What is asked:
Using the data below, output the first line and every line after it up to and including the line containing "(0.24, 0.15, 0.04))", exactly as written and with nothing added.
■ ■ ■ ■ ■ ■ ■
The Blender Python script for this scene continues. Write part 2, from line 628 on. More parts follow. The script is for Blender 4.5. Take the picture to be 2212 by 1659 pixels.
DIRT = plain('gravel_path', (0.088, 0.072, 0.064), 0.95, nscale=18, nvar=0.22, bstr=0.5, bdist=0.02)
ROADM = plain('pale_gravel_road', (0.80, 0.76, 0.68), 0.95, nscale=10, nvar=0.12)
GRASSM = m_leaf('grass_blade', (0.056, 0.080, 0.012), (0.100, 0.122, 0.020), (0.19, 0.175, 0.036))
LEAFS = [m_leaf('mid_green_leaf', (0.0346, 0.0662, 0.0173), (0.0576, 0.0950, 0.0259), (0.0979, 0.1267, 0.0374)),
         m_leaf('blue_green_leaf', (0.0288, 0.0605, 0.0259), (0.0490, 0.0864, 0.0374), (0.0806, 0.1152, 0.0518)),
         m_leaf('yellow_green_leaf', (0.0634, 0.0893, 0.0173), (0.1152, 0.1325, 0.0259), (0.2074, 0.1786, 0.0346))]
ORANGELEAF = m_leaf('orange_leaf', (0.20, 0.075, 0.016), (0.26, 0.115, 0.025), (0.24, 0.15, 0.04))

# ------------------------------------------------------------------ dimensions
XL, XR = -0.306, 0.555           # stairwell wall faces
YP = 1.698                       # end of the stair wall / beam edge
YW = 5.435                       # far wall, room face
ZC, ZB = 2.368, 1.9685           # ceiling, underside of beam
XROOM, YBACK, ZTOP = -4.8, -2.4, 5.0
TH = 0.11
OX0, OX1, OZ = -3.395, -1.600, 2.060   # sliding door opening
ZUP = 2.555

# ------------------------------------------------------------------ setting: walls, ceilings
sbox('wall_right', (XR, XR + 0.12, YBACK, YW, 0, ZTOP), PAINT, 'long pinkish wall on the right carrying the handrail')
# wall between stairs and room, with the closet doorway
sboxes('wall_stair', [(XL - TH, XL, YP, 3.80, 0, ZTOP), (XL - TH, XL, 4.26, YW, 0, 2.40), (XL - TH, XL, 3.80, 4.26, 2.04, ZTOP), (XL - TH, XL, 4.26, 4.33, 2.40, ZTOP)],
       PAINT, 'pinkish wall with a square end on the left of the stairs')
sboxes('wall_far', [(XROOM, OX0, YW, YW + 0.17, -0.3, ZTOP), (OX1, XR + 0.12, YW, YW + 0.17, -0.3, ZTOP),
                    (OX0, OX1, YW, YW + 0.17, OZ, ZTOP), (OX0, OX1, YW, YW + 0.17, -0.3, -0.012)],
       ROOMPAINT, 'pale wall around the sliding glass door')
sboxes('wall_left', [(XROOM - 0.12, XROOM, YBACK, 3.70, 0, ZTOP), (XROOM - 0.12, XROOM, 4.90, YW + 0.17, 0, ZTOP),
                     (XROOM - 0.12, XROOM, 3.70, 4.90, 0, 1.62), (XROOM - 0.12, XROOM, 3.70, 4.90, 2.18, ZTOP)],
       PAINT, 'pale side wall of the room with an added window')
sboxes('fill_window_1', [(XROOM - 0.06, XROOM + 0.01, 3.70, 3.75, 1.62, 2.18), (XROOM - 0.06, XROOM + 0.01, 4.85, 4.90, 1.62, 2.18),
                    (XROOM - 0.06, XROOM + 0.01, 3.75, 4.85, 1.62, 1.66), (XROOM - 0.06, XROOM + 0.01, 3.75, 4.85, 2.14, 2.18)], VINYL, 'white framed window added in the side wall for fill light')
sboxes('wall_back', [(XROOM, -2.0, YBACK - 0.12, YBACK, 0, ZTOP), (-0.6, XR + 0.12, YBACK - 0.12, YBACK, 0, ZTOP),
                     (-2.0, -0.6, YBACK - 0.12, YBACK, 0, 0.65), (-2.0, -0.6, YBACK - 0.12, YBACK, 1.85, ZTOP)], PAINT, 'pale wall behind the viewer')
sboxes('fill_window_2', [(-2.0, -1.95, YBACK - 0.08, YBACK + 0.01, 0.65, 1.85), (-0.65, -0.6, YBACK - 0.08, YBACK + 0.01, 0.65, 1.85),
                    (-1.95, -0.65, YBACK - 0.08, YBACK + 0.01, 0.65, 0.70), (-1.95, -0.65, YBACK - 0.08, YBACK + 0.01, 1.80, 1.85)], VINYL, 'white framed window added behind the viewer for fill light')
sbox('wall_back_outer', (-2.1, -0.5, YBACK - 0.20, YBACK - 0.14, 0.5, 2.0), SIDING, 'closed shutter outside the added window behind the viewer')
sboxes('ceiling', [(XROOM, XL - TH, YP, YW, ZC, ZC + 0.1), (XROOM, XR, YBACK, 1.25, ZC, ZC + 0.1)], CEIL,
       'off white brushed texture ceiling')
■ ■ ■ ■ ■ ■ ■
Full response:
The Blender Python script for this scene continues. Write part 2, from line 628 on. More parts follow. The script is for Blender 4.5. Take the picture to be 2212 by 1659 pixels.
DIRT = plain('gravel_path', (0.088, 0.072, 0.064), 0.95, nscale=18, nvar=0.22, bstr=0.5, bdist=0.02)
ROADM = plain('pale_gravel_road', (0.80, 0.76, 0.68), 0.95, nscale=10, nvar=0.12)
GRASSM = m_leaf('grass_blade', (0.056, 0.080, 0.012), (0.100, 0.122, 0.020), (0.19, 0.175, 0.036))
LEAFS = [m_leaf('mid_green_leaf', (0.0346, 0.0662, 0.0173), (0.0576, 0.0950, 0.0259), (0.0979, 0.1267, 0.0374)),
         m_leaf('blue_green_leaf', (0.0288, 0.0605, 0.0259), (0.0490, 0.0864, 0.0374), (0.0806, 0.1152, 0.0518)),
         m_leaf('yellow_green_leaf', (0.0634, 0.0893, 0.0173), (0.1152, 0.1325, 0.0259), (0.2074, 0.1786, 0.0346))]
ORANGELEAF = m_leaf('orange_leaf', (0.20, 0.075, 0.016), (0.26, 0.115, 0.025), (0.24, 0.15, 0.04))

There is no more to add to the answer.